-- start of Given data --

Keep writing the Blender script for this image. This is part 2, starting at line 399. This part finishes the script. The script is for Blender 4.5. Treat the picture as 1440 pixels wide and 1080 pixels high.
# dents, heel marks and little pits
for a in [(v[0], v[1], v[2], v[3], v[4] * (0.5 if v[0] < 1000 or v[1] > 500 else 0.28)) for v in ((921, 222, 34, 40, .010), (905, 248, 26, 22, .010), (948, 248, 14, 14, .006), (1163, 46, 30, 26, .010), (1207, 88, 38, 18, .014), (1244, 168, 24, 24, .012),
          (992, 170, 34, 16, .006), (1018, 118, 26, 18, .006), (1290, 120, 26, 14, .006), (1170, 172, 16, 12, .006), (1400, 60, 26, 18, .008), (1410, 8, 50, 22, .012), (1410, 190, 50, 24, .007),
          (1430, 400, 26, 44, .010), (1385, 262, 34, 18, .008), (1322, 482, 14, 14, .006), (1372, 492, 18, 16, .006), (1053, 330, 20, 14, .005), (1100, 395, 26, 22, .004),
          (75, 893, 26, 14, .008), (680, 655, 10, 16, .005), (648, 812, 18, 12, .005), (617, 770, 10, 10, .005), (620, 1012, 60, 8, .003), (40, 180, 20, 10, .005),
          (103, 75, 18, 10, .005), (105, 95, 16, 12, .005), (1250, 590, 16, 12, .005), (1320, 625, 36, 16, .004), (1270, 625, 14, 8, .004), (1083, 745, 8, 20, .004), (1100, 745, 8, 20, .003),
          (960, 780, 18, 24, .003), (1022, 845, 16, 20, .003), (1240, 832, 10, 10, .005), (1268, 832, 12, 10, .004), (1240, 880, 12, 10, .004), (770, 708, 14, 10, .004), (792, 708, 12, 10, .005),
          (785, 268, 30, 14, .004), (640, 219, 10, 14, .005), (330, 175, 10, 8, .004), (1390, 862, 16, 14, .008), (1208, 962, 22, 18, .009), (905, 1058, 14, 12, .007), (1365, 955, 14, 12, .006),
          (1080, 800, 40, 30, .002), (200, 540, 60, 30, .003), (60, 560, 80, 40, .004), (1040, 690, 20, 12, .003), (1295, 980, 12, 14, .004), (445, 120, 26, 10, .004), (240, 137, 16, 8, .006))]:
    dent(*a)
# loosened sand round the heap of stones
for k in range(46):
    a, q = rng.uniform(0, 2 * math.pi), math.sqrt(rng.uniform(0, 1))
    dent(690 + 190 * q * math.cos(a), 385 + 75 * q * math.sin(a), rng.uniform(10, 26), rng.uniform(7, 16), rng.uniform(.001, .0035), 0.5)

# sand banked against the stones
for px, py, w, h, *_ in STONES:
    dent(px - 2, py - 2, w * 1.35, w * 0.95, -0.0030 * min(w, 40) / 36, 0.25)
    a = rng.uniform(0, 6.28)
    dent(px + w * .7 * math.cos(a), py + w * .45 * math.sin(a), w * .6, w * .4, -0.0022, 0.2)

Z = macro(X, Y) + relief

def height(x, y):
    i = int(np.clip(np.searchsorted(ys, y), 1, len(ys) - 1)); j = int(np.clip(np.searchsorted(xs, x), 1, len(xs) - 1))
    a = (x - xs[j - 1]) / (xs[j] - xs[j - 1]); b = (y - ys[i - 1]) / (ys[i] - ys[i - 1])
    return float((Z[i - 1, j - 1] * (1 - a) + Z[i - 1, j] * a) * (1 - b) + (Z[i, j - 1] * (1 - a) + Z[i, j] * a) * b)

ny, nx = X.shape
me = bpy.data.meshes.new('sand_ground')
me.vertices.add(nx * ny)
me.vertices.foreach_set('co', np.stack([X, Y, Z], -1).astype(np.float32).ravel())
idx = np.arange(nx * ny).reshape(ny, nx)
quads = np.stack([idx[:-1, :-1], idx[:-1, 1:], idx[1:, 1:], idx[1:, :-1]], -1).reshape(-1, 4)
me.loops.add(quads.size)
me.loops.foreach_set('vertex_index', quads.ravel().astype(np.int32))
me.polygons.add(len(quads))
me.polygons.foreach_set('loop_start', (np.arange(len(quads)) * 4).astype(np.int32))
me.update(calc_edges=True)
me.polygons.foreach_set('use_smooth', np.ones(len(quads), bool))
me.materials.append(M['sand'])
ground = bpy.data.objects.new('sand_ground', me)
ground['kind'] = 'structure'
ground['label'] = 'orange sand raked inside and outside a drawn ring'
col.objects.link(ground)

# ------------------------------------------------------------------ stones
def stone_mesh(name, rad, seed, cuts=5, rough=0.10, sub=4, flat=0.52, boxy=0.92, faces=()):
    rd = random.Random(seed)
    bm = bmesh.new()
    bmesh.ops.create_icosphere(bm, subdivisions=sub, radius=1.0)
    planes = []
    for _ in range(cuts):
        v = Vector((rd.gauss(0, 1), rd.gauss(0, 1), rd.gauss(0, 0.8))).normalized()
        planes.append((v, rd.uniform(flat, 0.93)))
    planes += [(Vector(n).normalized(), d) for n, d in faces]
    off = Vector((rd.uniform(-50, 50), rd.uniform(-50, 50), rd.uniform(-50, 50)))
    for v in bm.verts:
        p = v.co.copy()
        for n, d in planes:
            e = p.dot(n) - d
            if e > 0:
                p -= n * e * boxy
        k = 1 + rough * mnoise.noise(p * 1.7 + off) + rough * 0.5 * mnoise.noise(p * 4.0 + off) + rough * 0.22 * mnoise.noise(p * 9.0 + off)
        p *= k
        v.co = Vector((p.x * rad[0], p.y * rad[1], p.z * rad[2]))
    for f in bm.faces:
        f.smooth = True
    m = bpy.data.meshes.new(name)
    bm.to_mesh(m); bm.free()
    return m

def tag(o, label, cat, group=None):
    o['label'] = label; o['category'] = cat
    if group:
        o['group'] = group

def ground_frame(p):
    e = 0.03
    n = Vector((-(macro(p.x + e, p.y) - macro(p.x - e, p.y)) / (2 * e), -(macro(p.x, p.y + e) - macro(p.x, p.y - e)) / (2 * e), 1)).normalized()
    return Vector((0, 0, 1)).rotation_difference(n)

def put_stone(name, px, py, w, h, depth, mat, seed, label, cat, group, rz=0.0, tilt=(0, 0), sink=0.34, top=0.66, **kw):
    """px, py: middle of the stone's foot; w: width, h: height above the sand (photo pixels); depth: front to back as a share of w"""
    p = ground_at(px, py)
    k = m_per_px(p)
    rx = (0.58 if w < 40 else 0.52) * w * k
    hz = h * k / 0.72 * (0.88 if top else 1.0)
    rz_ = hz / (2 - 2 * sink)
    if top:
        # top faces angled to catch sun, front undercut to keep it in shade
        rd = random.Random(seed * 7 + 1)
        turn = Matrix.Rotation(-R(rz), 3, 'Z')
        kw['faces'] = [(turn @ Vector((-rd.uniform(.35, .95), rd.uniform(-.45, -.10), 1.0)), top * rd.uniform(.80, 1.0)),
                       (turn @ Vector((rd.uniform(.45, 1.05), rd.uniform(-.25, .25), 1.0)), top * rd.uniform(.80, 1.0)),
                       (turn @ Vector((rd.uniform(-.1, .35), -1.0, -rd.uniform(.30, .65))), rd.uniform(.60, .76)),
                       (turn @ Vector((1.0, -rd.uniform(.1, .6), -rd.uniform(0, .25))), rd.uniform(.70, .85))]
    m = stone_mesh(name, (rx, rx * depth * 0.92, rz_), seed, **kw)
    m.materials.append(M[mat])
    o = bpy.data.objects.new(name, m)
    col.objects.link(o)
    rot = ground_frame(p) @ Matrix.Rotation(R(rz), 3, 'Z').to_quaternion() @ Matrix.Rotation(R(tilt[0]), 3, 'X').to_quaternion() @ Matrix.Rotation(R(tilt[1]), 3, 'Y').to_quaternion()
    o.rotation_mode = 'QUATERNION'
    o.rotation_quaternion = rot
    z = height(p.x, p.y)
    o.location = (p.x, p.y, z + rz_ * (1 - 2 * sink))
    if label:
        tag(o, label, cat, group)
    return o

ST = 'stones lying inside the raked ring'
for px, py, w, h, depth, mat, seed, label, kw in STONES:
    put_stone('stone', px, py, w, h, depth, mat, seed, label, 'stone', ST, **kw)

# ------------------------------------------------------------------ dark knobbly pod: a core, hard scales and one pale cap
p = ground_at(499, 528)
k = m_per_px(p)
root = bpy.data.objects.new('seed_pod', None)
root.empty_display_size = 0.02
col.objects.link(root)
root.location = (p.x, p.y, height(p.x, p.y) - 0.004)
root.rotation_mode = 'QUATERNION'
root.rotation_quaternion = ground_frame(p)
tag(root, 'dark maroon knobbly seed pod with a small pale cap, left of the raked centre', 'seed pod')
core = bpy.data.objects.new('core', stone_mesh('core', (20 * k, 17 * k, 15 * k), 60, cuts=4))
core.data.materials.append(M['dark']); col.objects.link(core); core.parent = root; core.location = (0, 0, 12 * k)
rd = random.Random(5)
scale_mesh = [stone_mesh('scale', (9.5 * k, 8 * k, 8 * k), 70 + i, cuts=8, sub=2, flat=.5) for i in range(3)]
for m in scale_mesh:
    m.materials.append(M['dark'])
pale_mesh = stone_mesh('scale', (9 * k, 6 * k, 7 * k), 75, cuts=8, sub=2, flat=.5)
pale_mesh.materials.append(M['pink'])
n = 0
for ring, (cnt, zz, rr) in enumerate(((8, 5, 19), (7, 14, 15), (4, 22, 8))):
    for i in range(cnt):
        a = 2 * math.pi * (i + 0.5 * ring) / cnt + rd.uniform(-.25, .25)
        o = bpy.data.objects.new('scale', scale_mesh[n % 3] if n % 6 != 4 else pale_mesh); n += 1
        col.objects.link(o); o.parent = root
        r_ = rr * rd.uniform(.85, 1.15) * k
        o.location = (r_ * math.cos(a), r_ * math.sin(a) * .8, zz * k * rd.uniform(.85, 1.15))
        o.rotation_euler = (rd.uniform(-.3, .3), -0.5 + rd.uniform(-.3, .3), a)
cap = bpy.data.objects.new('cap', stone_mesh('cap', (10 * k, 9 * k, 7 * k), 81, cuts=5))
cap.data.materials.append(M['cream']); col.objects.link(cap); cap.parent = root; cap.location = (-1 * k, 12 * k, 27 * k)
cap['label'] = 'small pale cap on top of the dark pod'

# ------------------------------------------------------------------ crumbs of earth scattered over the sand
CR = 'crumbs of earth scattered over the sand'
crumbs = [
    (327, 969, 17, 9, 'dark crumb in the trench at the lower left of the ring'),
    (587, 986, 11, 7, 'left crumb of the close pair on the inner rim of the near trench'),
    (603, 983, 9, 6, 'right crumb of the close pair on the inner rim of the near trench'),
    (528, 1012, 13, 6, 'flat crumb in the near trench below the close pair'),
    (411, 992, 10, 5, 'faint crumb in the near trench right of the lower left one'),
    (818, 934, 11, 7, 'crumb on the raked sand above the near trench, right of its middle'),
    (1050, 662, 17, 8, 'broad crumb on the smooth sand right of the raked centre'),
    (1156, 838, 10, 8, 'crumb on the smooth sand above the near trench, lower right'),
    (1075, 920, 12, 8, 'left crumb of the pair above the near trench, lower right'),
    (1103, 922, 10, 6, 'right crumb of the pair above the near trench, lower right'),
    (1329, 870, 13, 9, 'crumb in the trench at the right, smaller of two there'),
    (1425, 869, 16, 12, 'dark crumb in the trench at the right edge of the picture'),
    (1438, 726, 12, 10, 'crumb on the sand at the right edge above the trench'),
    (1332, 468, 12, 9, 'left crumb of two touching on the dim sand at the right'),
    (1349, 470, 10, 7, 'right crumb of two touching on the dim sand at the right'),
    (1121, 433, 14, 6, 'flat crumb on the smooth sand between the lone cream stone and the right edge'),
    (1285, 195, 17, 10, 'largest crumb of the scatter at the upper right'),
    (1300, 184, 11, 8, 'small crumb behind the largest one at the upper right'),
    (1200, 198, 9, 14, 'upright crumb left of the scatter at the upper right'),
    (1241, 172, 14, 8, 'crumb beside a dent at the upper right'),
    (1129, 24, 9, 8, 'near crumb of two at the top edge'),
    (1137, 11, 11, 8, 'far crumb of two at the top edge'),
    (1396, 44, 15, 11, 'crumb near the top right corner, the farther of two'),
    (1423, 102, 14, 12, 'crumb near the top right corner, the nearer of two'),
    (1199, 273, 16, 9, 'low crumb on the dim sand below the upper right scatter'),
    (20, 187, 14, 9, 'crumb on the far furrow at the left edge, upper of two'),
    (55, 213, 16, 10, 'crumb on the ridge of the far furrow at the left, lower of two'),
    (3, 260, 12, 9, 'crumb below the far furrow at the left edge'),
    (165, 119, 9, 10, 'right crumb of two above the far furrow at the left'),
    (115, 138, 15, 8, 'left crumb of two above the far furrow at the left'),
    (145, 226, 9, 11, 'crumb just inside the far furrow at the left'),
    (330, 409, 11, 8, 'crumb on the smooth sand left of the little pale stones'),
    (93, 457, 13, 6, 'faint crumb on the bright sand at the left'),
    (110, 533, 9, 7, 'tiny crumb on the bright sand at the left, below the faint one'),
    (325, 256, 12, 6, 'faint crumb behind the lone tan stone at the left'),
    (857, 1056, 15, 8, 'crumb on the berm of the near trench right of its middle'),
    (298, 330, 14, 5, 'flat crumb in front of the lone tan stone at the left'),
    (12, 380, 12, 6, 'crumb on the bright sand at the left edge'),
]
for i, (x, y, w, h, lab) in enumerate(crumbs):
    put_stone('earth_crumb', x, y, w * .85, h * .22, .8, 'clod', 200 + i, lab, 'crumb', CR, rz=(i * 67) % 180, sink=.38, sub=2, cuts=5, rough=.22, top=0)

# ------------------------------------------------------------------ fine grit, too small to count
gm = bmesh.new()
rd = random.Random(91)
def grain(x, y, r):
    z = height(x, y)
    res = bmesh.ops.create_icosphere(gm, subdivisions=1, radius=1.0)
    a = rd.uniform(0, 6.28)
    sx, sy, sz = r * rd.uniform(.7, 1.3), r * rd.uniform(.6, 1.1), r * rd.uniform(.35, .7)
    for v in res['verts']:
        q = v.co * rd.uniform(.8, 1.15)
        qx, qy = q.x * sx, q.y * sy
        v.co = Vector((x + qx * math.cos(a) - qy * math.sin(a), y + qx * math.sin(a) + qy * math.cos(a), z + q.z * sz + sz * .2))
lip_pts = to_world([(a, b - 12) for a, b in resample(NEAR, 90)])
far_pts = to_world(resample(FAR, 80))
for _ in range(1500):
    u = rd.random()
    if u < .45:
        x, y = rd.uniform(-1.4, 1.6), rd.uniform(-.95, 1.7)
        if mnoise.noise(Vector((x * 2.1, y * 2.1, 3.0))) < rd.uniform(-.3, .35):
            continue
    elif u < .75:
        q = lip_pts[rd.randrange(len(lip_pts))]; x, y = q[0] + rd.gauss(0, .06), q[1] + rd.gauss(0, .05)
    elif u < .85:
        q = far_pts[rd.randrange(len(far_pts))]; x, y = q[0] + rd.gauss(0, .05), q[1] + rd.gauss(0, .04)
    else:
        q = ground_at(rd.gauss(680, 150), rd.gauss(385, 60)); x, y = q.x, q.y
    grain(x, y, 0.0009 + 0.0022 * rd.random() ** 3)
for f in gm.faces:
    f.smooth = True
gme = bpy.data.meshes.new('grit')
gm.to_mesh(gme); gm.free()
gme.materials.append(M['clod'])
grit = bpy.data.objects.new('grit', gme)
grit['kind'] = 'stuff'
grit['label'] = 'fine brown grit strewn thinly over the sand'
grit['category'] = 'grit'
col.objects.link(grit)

-- end of Given data --

## Task to complete
State, as a bare number, how many lines of the listing hold the word "pixels".

## Task output
2